In contrast, when a transfer of interest occurs prior to the institution of an action, Fed.R.Civ.P. 17 provides that the action shall be prosecuted in the name of the real party in interest.
However, in this case, FMP Operating was not substituted for McMoRan. The district court made no findings under rule 25(c) either to accept the substitution or to permit, in its discretion, the transferor, McMoRan, to continue in the action. Indeed, McMoRan remained in the litigation as an active participant and prosecutes this appeal. Although McMoRan transferred or assigned its interest in the subject contract to FMP Operating, its continuing presence in the action undermines its argument that the policy underlying Fed.R.Civ.P. 25(c) can be called upon to maintain the court's diversity jurisdiction.
Instead, FMP Operating was added as a party plaintiff. McMoRan transferred its interest in the lawsuit because FMP Operating was the real party in interest to the outcome of the litigation. The pretrial order framing the parties, issues, and relief states that FMP Operating succeeded to the producing properties and gas purchase contract upon which the lawsuit was based. The relief requested was damages for breach of that contract and a declaration of the means to determine the price to be paid for the gas sold under the contract. Given these facts, Carden establishes that FMP Operating's addition as the real party in interest destroys the district court's diversity jurisdiction.
Moreover, McMoRan cannot be rescued by the doctrine of ancillary jurisdiction on which the district court relied to proceed with the action. Although the district court believed the additional party plaintiff's presence could be moored to this concept and the original action heard, the court's conclusion was in error. The jurisdiction the district court exercised over FMP Operating was not an incident to the principal action; it was the principal action. As the Court has clarified,
ancillary jurisdiction typically involves claims by a defending party haled into court against his will, or by another person whose rights might be irretrievably lost unless he could assert them in an ongoing action in a federal court.
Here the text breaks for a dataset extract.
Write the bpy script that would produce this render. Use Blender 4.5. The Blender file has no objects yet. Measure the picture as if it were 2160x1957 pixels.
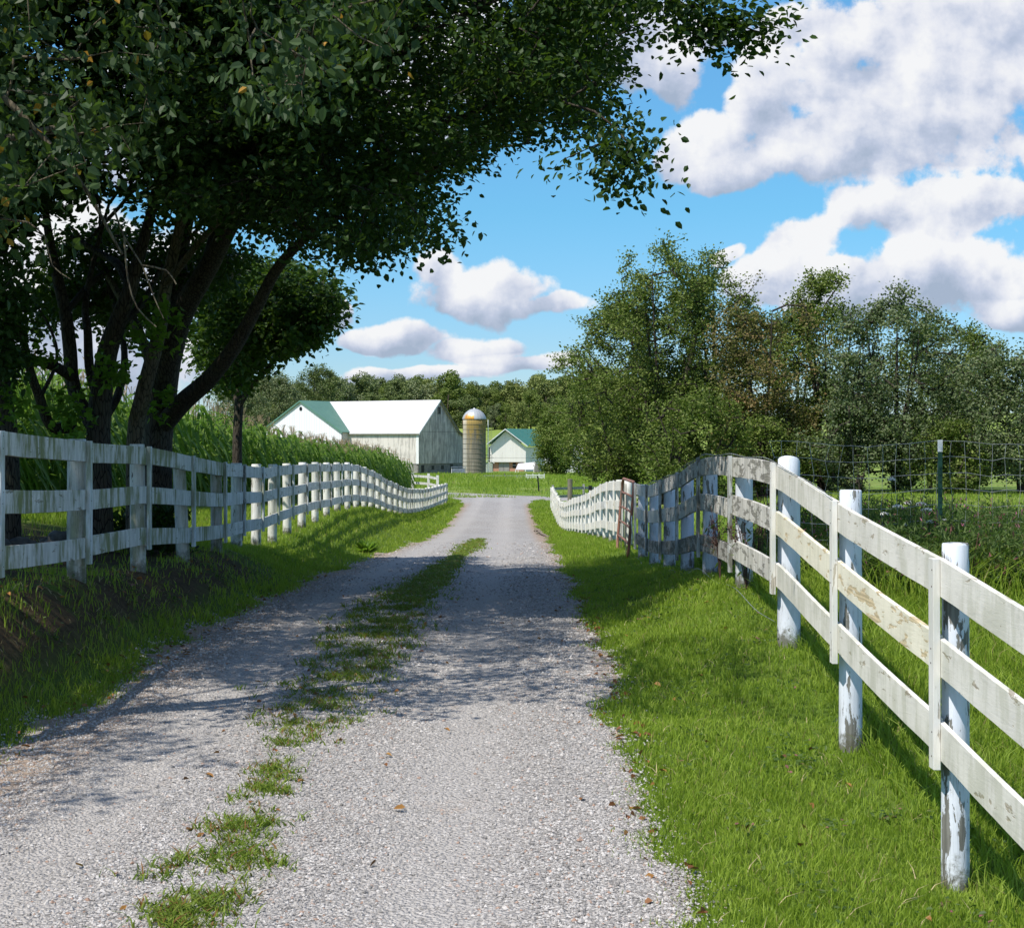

A plaintiff cannot complain if ancillary jurisdiction does not encompass all of his possible claims . . . since it is he who has chosen the federal rather than the state forum and must thus accept its limitations.
Owen Equipment, 437 U.S. at 376, 98 S.Ct. at 2404. Although the court's exercise of ancillary jurisdiction is within its discretion, "we should be cautious about using elastic and ill-defined notions of ancillary jurisdiction — a concept not mentioned in Article III — to expand our jurisdiction." American Nat. Bank Trust Co., 750 F.2d at 581. Because McMoRan chose the federal forum to decide its state law claim, it must be bound by its limitations.
Although considerations of efficiency and judicial economy often inject some flexibility into the otherwise rigid bounds of the rule of complete diversity, these concerns do not alone control. Based on the record before us, FMP Operating failed to establish that it possessed the requisite citizenship to permit the court to proceed to hear the matter. The district court erred in permitting McMoRan to amend the complaint to add a nondiverse plaintiff on the ground that its ancillary jurisdiction could overcome this essential defect. The judgment is therefore REVERSED with directions to dismiss the complaint for lack of jurisdiction over the subject matter.